The Federal Reserve believes it is possible that, ultimately, its operating framework will allow the elimination of minimum reserve requirements, which impose costs and distortions on the banking system.

Economist Keen informs Washington’s Blog that about 6 OECD countries have already done away with reserve requirements altogether (Australia, Mexico,  Canada, New Zealand, Sweden and the UK).

But there is a growing recognition that this is going in the wrong direction, because fractional reserve banking can destabilize the economy (and credit can easily be created by the government itself.)

It was big news this week when one of the world’s most prominent economics writers – liberal economist Martin Wolf – advocated doing away with fractional reserve banking altogether… i.e. requiring that banks only loan out as much money as they actually have on hand in the form of customer deposits:

Printing counterfeit banknotes is illegal, but creating private money is not. The interdependence between the state and the businesses that can do this is the source of much of the instability of our economies. It could – and should – be terminated.

***

What is to be done? A minimum response would leave this industry largely as it is but both tighten regulation and insist that a bigger proportion of the balance sheet be financed with equity or credibly loss-absorbing debt. I discussed this approach last week. Higher capital is the recommendation made by Anat Admati of Stanford and Martin Hellwig of the Max Planck Institute in The Bankers’ New Clothes.

A maximum response would be to give the state a monopoly on money creation. One of the most important such proposals was in the Chicago Plan, advanced in the 1930s by, among others, a great economist, Irving Fisher. Its core was the requirement for100 per cent reserves against deposits. Fisher argued that this would greatly reduce business cycles, end bank runs and drastically reduce public debt. A 2012 study by International Monetary Fund staff suggests this plan could work well.

Similar ideas have come from Laurence Kotlikoff of Boston University in Jimmy Stewart is Dead, and Andrew Jackson and Ben Dyson in Modernising Money.

***

Opponents will argue that the economy would die for lack of credit. I was once sympathetic to that argument. But only about 10 per cent of UK bank lending has financed business investment in sectors other than commercial property. We could find other ways of funding this.

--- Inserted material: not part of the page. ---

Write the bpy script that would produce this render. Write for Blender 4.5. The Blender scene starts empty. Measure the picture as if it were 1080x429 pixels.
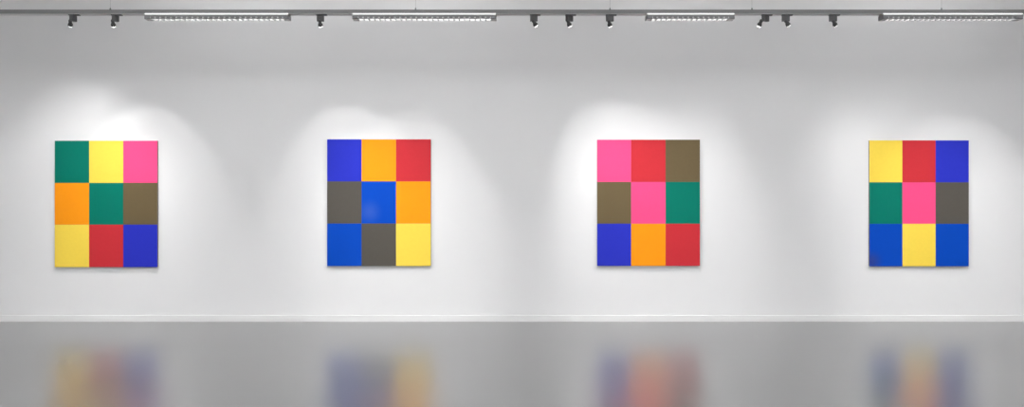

Our financial system is so unstable because the state first allowed it to create almost all the money in the economy and was then forced to insure it when performing that function. This is a giant hole at the heart of our market economies. It could be closed by separating the provision of money, rightly a function of the state, from the provision of finance, a function of the private sector.

(The IMF study is here.)

In fact, a lot of experts have backed this or similar proposals, including:

Interestingly, the Chicago Plan for full reserve banking came very close to passing in 1934. But the unfortunate death of one of its main Congressional sponsors – Senator Bronson M. Cutting  – in a plane crash reversed the momentum for the bill.

As Wikipedia notes:

Cutting played a key role in the political struggles over the reform of banking which Roosevelt undertook while dealing with the Great Depression, and which resulted in the Banking Reform Acts of 1933 and 1935. As a supporter of the Chicago Plan proposed by economist Irving Fisher and others at the University of Chicago, Cutting was among a handful of influential Senators who might have been able to remove from the private banks their ability to manipulate the money supply by enforcing a 100 percent reserve requirement for all credit creation, as stipulated in the Chicago Plan. His unfortunate death in an airliner crash cut short what may have been his most enduring legacy to the nation.